Sunday, July 01, 2012
The Road to Inspiration
I’m currently on vacation in the wilds of Northeast of
Canada, by which I currently mean Prince Edward Island, which is not all that
wild at all.
If you know me at all (and no doubt you don’t), you’ll know
that I’m not short on ideas, but am quite short on…what…motivation?...energy?....stick-to-it-iveness? Let’s just say the “doing”.
I have now two book series that I’d like to write, any
number of articles about what the future has in store for us and how to learn
from past predictions, ideas for new things, ideas for improving old things, ideas
for websites that should be profitable if I could only get around to them,
ideas that would take hundreds of millions of dollars to implement, thoughts
about all kinds of philosophy, humorous observations of all kinds, a
presentation or two for the local Quantified Self meetup that I’d like to give,
and the occasional food/movie criticism.
As you can guess, not much is happening on any of these
fronts as of yet, but on this trip I’ve run into two, what you may call “propellants”.

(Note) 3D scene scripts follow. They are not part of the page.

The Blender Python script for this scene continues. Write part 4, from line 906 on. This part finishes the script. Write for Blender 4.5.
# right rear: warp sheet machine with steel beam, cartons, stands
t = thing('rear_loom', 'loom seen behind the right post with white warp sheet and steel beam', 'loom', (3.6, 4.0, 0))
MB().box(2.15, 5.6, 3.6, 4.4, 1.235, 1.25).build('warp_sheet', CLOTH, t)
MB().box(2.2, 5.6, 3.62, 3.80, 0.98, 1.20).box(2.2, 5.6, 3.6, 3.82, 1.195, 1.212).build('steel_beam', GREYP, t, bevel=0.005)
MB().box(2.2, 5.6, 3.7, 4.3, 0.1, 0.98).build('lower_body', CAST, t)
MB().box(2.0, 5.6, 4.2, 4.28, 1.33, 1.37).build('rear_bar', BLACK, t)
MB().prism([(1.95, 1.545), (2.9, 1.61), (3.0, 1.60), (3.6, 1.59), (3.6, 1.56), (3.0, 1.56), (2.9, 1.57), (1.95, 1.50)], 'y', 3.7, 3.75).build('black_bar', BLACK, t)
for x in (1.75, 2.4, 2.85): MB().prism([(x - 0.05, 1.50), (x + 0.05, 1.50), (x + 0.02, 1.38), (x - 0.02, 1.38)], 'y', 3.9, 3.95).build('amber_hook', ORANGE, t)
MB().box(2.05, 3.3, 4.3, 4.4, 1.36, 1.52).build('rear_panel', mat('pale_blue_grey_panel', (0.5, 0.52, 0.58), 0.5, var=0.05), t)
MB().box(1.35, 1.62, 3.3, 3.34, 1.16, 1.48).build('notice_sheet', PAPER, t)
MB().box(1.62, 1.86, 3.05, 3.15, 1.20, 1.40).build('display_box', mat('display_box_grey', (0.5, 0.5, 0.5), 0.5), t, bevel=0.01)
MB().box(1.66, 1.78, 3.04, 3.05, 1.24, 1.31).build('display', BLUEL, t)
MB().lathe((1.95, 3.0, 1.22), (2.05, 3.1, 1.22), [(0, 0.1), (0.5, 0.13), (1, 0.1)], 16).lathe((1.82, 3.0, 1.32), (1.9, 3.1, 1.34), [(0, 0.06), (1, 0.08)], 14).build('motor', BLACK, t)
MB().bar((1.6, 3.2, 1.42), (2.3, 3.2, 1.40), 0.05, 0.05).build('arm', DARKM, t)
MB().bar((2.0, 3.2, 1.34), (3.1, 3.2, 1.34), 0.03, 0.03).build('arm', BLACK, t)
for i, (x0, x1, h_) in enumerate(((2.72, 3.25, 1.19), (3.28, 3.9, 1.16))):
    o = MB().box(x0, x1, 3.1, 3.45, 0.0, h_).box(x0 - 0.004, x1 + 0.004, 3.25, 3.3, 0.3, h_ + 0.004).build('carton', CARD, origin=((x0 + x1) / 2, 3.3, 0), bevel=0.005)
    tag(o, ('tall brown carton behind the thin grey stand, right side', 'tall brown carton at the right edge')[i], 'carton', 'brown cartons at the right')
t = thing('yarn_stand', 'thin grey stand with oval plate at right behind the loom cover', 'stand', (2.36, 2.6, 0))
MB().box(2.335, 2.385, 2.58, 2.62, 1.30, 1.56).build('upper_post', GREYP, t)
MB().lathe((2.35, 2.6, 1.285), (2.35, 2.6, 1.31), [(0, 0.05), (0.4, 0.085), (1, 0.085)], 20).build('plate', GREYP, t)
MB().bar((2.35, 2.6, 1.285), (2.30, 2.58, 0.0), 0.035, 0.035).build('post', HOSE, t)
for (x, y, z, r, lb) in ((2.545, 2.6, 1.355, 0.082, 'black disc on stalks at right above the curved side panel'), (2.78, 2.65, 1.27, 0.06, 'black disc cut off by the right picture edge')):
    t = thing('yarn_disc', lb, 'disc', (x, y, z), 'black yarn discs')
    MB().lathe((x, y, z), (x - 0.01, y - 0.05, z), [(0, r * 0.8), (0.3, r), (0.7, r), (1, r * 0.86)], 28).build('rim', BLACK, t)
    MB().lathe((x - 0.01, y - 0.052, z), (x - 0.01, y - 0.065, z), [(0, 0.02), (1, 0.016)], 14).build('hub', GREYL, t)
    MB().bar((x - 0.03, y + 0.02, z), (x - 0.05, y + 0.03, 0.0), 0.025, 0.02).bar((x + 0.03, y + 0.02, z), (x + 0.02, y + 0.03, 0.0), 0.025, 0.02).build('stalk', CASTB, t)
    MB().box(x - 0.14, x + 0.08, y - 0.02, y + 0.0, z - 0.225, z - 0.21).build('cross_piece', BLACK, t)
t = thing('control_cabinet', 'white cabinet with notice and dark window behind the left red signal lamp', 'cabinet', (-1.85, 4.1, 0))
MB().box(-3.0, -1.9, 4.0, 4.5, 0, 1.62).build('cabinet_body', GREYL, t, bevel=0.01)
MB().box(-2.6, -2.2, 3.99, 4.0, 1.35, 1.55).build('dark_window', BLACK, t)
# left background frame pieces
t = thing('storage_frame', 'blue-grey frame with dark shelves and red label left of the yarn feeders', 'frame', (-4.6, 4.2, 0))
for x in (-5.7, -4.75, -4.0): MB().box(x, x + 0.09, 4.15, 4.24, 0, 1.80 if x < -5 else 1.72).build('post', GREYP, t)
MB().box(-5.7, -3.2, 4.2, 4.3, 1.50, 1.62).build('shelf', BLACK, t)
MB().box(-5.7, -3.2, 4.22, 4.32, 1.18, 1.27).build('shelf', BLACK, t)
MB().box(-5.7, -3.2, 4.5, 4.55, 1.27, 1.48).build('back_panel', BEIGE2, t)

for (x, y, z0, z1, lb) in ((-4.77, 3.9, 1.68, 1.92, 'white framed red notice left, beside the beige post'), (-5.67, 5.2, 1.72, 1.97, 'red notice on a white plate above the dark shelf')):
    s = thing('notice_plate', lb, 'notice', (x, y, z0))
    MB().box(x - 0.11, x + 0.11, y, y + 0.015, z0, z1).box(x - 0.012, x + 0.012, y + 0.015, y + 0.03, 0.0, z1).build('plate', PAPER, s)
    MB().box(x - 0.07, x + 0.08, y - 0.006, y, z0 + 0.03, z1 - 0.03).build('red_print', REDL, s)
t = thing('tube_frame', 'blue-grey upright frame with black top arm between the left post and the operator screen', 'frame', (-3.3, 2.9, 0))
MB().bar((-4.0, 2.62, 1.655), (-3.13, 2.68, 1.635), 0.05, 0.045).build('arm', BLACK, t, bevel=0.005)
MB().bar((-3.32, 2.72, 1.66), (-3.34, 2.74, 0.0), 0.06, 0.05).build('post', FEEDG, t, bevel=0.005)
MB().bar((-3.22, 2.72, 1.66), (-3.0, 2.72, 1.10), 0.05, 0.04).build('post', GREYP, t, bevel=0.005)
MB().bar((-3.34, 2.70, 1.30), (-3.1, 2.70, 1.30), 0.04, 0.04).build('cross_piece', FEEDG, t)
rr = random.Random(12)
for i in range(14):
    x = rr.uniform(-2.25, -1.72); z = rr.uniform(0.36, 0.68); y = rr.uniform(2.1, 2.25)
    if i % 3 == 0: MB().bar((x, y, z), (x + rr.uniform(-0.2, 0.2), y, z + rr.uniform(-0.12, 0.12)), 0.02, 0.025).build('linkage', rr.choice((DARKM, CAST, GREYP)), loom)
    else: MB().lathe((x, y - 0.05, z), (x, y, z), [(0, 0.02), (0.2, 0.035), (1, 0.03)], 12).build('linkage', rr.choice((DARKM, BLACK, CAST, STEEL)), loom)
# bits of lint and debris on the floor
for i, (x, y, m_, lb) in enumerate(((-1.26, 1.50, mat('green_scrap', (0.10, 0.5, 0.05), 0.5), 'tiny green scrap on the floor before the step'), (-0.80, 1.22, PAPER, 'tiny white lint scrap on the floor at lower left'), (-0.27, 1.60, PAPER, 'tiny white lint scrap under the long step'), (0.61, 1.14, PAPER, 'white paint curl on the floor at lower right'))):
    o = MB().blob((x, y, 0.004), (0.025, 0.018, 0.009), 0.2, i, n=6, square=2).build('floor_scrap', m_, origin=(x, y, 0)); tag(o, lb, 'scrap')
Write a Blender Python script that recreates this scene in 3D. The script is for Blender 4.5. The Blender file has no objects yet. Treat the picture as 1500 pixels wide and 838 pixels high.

First, we visited the Alexander Graham Bell museum in Nova
Scotia. It was my wife’s idea to go
there and, I have to say, I was pretty indifferent. I came away pretty inspired. Mr. Bell, most well known for his invention
of the telephone, was hugely prolific as near as I can tell. Also, as near as I can tell, he considered
himself an amateur at most everything. I
don’t know why Thomas Edison, who was no doubt triply productive, doesn’t
inspire me to the same depths. I imagine
Edison as the head of a large enterprise and Bell as working with a small number
of passionate people. I imagine the
truth to be more complex than this.
I tried to find something suitable from the gift shop to
capture the inspiration that I felt, but the best I could come up with was a
bookmark (my daughter, on the other hand, came away with a complete ink and pen
set like they used in the days before ball points). It’s not enough, but I’ll put it on my desk
when I get home as a reminder that the race goes to the runner, not the one who
could imagine how to run faster.
The second propellant was the discovery that a neighbor died
just as we set out on our adventure. He
was 57, and I don’t know what happened, but he left behind two kids, a wife,
and an apparently non-trivial legacy. A
reminder that, as yet, time is ticking for all of us, and once the sponge
between our ears is no longer wet, everything in it dries up and blows away, so
at the very least, write things down.
So that’s what I’m doing.
Hopefully this means more entries about things and progress towards the
increasingly large list of things I’d like to even get started on.
If you’d like to help me out on this, feel free to give me a
nudge virtually or in person. The more
propellants we all have, I guess, the better.